What I can’t understand is why we’re suddenly anthropomorphising spurs by implying that they rush anywhere, why they would rush to shelters, and why they felt particularly cold in the first place (I mean, come on, people, 5 degrees is not too terribly cold, and face it — spurs are made of metal, anyway — no temperature sensing neurons).
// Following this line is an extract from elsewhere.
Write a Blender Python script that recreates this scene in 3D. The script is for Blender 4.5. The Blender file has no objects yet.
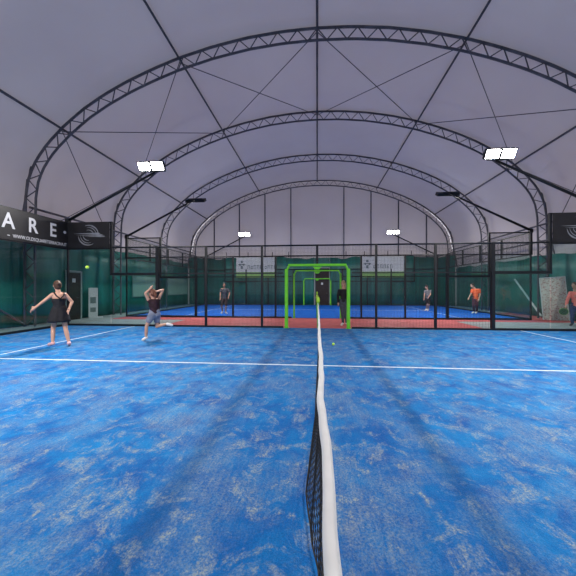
import bpy, bmesh, math, random
from mathutils import Vector, Matrix
random.seed(7)
PI = math.pi
sc = bpy.context.scene
C = bpy.data.collections.new('padel_hall'); sc.collection.children.link(C)

# ------------------------------------------------------------------ materials
def new_mat(name):
    m = bpy.data.materials.new(name); m.use_nodes = True
    nt = m.node_tree; nt.nodes.clear()
    out = nt.nodes.new('ShaderNodeOutputMaterial')
    return m, nt, out
def N(nt, typ, **kw):
    n = nt.nodes.new(typ)
    for k, v in kw.items():
        if hasattr(n, k): setattr(n, k, v)
        else: n.inputs[k.replace('_', ' ')].default_value = v
    return n
def mat(name, col, rough=.6, metal=0., var=.12, scale=6., spec=.4, bump=0.):
    """principled surface with a little procedural colour variation"""
    m, nt, out = new_mat(name)
    b = N(nt, 'ShaderNodeBsdfPrincipled', Roughness=rough, Metallic=metal)
    b.inputs['Specular IOR Level'].default_value = spec
    tc = N(nt, 'ShaderNodeTexCoord'); nz = N(nt, 'ShaderNodeTexNoise', Scale=scale, Detail=4.)
    cr = N(nt, 'ShaderNodeValToRGB')
    cr.color_ramp.elements[0].position = .3; cr.color_ramp.elements[1].position = .7
    cr.color_ramp.elements[0].color = (*[c*(1-var) for c in col], 1)
    cr.color_ramp.elements[1].color = (*[min(1, c*(1+var)) for c in col], 1)
    nt.links.new(tc.outputs['Object'], nz.inputs['Vector']); nt.links.new(nz.outputs['Fac'], cr.inputs['Fac'])
    nt.links.new(cr.outputs['Color'], b.inputs['Base Color'])
    if bump:
        bp = N(nt, 'ShaderNodeBump', Strength=bump, Distance=.02)
        nt.links.new(nz.outputs['Fac'], bp.inputs['Height']); nt.links.new(bp.outputs['Normal'], b.inputs['Normal'])
    nt.links.new(b.outputs['BSDF'], out.inputs['Surface'])
    return m

def turf_mat(name, base, dark, bands=False, sand_amt=1.):
    m, nt, out = new_mat(name); L = nt.links.new
    b = N(nt, 'ShaderNodeBsdfPrincipled', Roughness=.75); b.inputs['Specular IOR Level'].default_value = .10
    b.inputs['Sheen Weight'].default_value = 0.; b.inputs['Sheen Roughness'].default_value = .45
    b.inputs['Sheen Tint'].default_value = (.45, .75, 1, 1)
    tc = N(nt, 'ShaderNodeTexCoord')
    def noise(scale, detail, rough=.55, stretch=(1, 1, 1), dist=0., loc=(0, 0, 0)):
        mp = N(nt, 'ShaderNodeMapping'); mp.inputs['Scale'].default_value = stretch; mp.inputs['Location'].default_value = loc
        L(tc.outputs['Object'], mp.inputs['Vector'])
        n = N(nt, 'ShaderNodeTexNoise', Scale=scale, Detail=detail, Roughness=rough, Distortion=dist)
        L(mp.outputs['Vector'], n.inputs['Vector']); return n.outputs['Fac']
    def ramp(fac, p0, p1, c0=(0, 0, 0, 1), c1=(1, 1, 1, 1)):
        r = N(nt, 'ShaderNodeValToRGB'); r.color_ramp.elements[0].position = p0; r.color_ramp.elements[1].position = p1
        r.color_ramp.elements[0].color = c0; r.color_ramp.elements[1].color = c1
        L(fac, r.inputs['Fac']); return r.outputs['Color']
    def mth(op, a, b_, clamp=False):
        n = N(nt, 'ShaderNodeMath', operation=op, use_clamp=clamp)
        for i, v in enumerate((a, b_)):
            if isinstance(v, (int, float)): n.inputs[i].default_value = v
            else: L(v, n.inputs[i])
        return n.outputs[0]
    def mix(f, a, b_):
        n = N(nt, 'ShaderNodeMix', data_type='RGBA')
        for k, v in ((0, f), (6, a), (7, b_)):
            if isinstance(v, (int, float)): n.inputs[k].default_value = v
            elif isinstance(v, tuple): n.inputs[k].default_value = (*v, 1)
            else: L(v, n.inputs[k])
        return n.outputs[2]
    big = ramp(noise(.55, 3, .6), .35, .68)
    mid = ramp(noise(2.6, 6, .68, dist=.4), .35, .66)
    base_c = mix(mth('MULTIPLY', mid, .75), dark, base)
    # sand worked into the pile: blotches broken by fine grain and by brushing streaks
    grain = ramp(noise(70, 3, .7), .40, .62)
    streak = ramp(noise(16, 4, .65, (2.2, .35, 1)), .38, .64)
    blot = ramp(noise(4.6, 7, .72, dist=.7, loc=(3, 1, 0)), .49, .62)
    blot2 = ramp(noise(1.3, 5, .65, dist=.5, loc=(7, 2, 0)), .45, .62)
    s = mth('MULTIPLY', mth('MAXIMUM', blot, mth('MULTIPLY', blot2, .55)), mth('ADD', mth('MULTIPLY', grain, .65), mth('MULTIPLY', streak, .35)))
    s = mth('ADD', s, mth('MULTIPLY', mth('MULTIPLY', grain, streak), .07))
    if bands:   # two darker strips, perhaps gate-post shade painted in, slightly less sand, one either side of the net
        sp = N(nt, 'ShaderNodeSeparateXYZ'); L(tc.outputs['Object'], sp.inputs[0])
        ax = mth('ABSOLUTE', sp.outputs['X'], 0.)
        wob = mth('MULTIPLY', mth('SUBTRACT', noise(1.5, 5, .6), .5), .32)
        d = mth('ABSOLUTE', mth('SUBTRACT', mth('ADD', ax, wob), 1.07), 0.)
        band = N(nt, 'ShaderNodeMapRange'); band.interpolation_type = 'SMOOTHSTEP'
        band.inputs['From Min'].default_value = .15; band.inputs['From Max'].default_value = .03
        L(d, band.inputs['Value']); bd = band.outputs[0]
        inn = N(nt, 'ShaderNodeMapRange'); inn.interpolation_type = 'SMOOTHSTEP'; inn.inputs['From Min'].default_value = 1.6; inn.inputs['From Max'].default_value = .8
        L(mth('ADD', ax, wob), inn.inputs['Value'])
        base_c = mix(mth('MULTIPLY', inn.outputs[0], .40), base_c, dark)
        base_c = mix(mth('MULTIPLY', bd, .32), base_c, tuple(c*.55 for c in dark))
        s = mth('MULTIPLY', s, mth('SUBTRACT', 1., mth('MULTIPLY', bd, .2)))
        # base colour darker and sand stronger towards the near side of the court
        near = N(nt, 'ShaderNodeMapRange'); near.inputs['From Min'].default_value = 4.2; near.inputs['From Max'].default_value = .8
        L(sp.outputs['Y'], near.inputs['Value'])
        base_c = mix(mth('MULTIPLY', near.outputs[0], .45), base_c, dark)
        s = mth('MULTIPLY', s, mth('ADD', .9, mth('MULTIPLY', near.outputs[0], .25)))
    s = mth('MULTIPLY', s, sand_amt, True)
    col = mix(mth('MULTIPLY', s, .78), base_c, (.33, .36, .31))
    spk = ramp(noise(150, 2, .5), .3, .7, (.82, .82, .82, 1), (1.15, 1.15, 1.15, 1))
    mm = N(nt, 'ShaderNodeMix', data_type='RGBA', blend_type='MULTIPLY'); mm.inputs[0].default_value = 1.
    L(col, mm.inputs[6]); L(spk, mm.inputs[7])
    L(mm.outputs[2], b.inputs['Base Color'])
    bp = N(nt, 'ShaderNodeBump', Strength=.5, Distance=.012); L(noise(110, 4, .7), bp.inputs['Height']); L(bp.outputs['Normal'], b.inputs['Normal'])
    L(b.outputs['BSDF'], out.inputs['Surface'])
    return m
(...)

Jokes aside, you have to admit that’s an impressive string of words all having ambiguous parts of speech. I’m not sure I could have come up with something like that without thinking about it pretty hard, and there’s no telling how long it took non-native English speakers to decode a headline mess like that. Anyone need a job as a copy editor?

2 Comments so far

  1. maikopunk (unregistered) on February 17th, 2006 @ 1:47 pm

    You asked for a copyeditor? You got one!
    The way it’s writeen it could either mean that cold spurs are rushing to shelters (which doesn’t make any sense) or that the cold weather
    is spurring people to get the hell out of the cold.
    If I suspected that those free papers were offering an sort of reasonable salary, I’d drop out of copyeditor school and get down with their confusing headlines. Maybe “Shelters Help Homeless Escape the Cold?”
    Good eye there, Matt.

  2. Matt (unregistered) on February 17th, 2006 @ 2:22 pm

    I often marvel at how bad many headlines are in the first place — words get chopped to such a degree that they only really make sense to people who already know what the article is about. But I think this was the worst because it’s not only ambiguous, but so perfectly parses in an alternate meaning.

    Reminds me of that old email about the mistakes in church bulletins. “Ladies, don’t forget the rummage sale. It is a good chance to get rid of those things not worth keeping around the house. Bring your husbands.”